Friday, August 8, 2014

Telemann: Suite in A Minor (Kincaid, Ormandy)

William Kincaid
The great Philadelphia Orchestra, which no less a perfectionist than Sergei Rachmaninoff preferred to any other (as concerto soloist and as conductor) would not have been what it was without its great players. A prime example of this is its first-chair flutist from 1921 to 1960, William Kincaid (1895-1967). Here is one of several recordings that showcased him as a soloist:

Telemann: Suite in A minor, TWV 55:a2
William Kincaid, flute
The Philadelphia Orchestra conducted by Eugene Ormandy
Recorded March 15, 1941
Victor set DM-890, two 78-rpm records
Link (FLAC file, 60.06 MB)
Link (MP3 file, 41.15 MB)

I am indebted to Christopher Steward, who maintains this wonderful page devoted to early flute recordings, not only for making the transfer but for sending it to me with permission to use it on this blog.

Telemann was an almost unknown composer at the time this recording was made; in fact this Suite was, I believe, the first work of his to be offered in the Victor catalogue - the Fiedler Sinfonietta's recording of the Don Quichotte Suite was the second (actually the first to be recorded, but the second to be released), and for most of the decade of the 1940s these two sets constituted all the music of Telemann available to the American record buyer.

The playing by Kincaid and by Ormandy's string section is stylish and delightful, but be prepared to be shocked about 4 minutes into the recording by the sound of a piano, with its action altered so as to sound like a harpsichord, playing in the continuo passages!
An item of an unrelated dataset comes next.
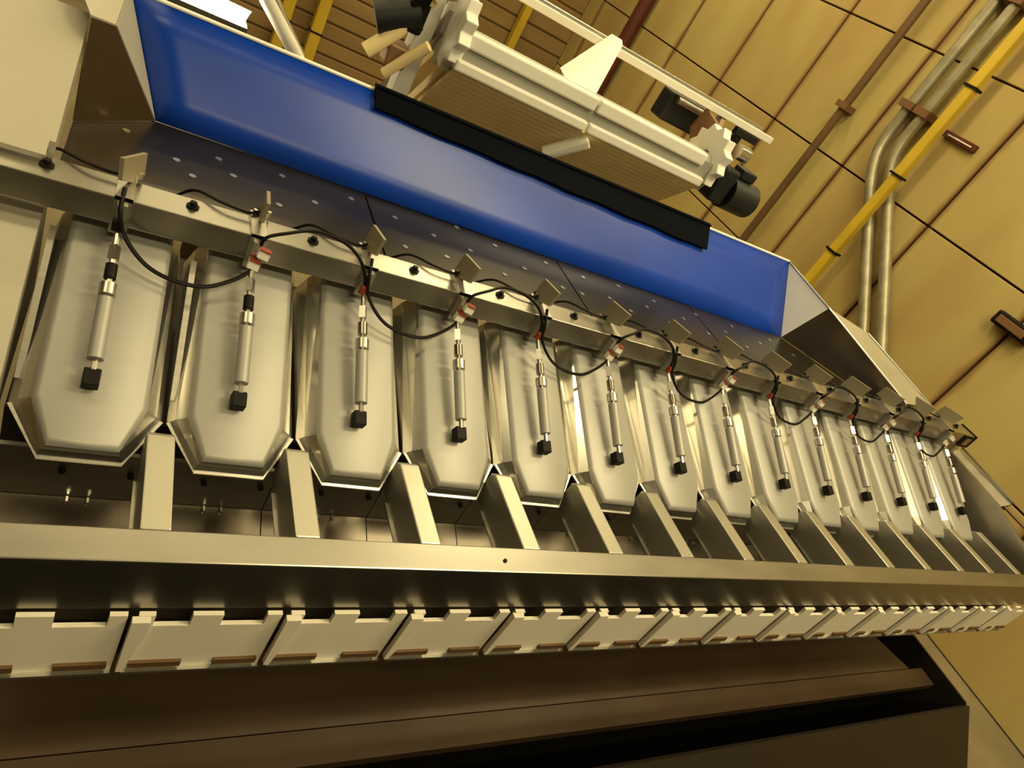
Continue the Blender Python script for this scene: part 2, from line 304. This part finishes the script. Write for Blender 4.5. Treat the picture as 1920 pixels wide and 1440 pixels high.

This was the best the Philadelphia Orchestra could do in 1941. Mengelberg had a similar instrument in Amsterdam when the Concertgebouw Orchestra recorded Vivaldi for Telefunken, and Mahler is said to have used a similar hybrid when presenting his arrangement of a Bach orchestral suite in New York in 1910. By the time Ormandy recorded Telemann again, in 1968 when four concertos were recorded by various Philadelphia first-chair soloists, the orchestra had acquired a real harpsichord.